- The Washington Times - Wednesday, June 13, 2018

The chief administrator for the federal courts told lawmakers Wednesday that there’s less harassment within the judiciary than other industries.

James C. Duff, the director of the Administrative Office of U.S. Courts, said that in his 42 years in Washington, he doesn’t think there’s been a single taxpayer payout to settle a sexual harassment claim with clerks or other judiciary employees.

He acknowledged there must be harassment, but put its pervasiveness on a scale of three or four out of 10.

“Whatever it is, it’s too much and we are going to do something about it,” he told the Senate Judiciary Committee.

He testified months after the #MeToo movement hit the country, exposing rampant harassment in Hollywood and major businesses and on Capitol Hill. And one prominent appeals court judge, Alex Kozinski of the 9th U.S. Circuit Court of Appeals, resigned after six women who had served as law clerks accused him of sexual harassment inside the federal courthouse.

Mr. Kozinski still collects his annual salary as retirement pay from the courts. The same is true for former District Judge Walter Smith Jr. of Waco, Texas, who retired in 2016 after a former clerk came forward and accused him of groping and kissing her in 1998. The San Antonio Express News says he’s paid $203,100 a year.

Mr. Duff’s working group was assembled to study the courts’ procedures for accepting harassment complaints and conducting investigations. It recommended expanding the time from 30 days to 180 days for employees and interns to file Early Dispute Resolution claims.

Critics, though, say the report failed to grasp how much of a problem sexual harassment is in the federal judiciary.

Jaime Santos, a lawyer for Goodwin Procter LLP, said clerks were discouraged from reporting allegations of wrongdoing because their complaints go to the chief judge of a circuit, who they expected to side with his or her fellow judge.

She also disagreed with Mr. Duff’s estimate of a low incidence of harassment.

“I know of federal judges who have been sitting on the bench in the last several months who it is commonly known have engaged in this behavior,” she told lawmakers.

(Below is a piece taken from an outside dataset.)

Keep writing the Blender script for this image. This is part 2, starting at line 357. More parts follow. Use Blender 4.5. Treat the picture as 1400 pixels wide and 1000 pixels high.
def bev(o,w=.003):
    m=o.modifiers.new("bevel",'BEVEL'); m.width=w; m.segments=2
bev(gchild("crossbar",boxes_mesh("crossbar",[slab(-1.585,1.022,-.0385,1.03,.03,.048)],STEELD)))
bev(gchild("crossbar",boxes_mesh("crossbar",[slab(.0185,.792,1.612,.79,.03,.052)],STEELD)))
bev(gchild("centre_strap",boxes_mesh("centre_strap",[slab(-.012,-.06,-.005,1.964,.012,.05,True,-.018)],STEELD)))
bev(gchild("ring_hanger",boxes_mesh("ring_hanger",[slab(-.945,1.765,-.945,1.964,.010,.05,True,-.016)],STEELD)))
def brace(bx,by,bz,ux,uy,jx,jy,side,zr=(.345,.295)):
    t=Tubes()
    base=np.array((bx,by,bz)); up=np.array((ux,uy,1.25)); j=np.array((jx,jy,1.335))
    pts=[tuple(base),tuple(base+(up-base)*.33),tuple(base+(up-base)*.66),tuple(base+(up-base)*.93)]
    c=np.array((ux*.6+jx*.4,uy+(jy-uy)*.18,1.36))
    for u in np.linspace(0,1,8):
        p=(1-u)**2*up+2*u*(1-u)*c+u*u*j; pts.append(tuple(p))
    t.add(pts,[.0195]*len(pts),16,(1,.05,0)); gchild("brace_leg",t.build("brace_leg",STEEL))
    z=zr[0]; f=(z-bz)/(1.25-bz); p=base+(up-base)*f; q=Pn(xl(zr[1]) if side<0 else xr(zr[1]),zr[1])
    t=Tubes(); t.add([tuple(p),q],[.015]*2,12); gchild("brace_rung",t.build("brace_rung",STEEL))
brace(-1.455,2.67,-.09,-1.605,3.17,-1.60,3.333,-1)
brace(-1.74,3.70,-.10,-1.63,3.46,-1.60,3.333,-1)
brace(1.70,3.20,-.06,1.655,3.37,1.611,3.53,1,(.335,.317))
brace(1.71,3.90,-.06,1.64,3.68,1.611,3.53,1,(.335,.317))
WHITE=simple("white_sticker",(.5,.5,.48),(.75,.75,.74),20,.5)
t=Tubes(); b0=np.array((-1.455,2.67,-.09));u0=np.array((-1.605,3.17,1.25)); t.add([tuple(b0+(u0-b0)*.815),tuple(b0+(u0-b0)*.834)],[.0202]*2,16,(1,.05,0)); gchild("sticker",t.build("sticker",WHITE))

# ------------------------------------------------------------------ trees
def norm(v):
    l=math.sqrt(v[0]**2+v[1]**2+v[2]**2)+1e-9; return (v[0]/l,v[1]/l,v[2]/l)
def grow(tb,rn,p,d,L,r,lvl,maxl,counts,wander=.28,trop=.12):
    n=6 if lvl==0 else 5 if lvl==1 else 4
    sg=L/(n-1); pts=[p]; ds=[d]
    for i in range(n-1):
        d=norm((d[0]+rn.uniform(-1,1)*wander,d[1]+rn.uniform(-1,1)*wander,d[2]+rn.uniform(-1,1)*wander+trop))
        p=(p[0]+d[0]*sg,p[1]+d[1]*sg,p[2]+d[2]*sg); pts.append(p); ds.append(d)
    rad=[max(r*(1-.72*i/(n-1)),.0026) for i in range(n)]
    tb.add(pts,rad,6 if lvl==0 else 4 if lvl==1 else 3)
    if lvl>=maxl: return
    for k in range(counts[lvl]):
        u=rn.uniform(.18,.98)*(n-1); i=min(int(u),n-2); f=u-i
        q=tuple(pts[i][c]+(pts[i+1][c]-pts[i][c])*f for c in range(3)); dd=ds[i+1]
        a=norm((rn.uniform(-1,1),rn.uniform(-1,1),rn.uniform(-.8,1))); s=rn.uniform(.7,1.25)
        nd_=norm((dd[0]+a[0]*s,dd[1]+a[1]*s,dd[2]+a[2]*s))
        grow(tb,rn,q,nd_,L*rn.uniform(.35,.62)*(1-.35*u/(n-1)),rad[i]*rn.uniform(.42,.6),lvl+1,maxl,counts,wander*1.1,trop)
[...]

Jenny Yang, a strategic partner at Working Ideal, a workplace consultant firm, called for an outside review of the judiciary to figure out the prevalence of sexual harassment.

“I really don’t believe you can fix the problem unless you have a baseline measure of what your problem is,” Ms. Yang said.

But Mr. Duff pushed back against the suggestion that the federal judiciary should have an Office of Inspector General, as other branches of the government have, saying it would hinder what his office is tasked with doing.

“It’s duplicative of resources we already spend in the federal government to audit our finances and secondly, with regard to misconduct, we have a very healthy review system. … Third, it’s unconstitutional,” Mr. Duff said.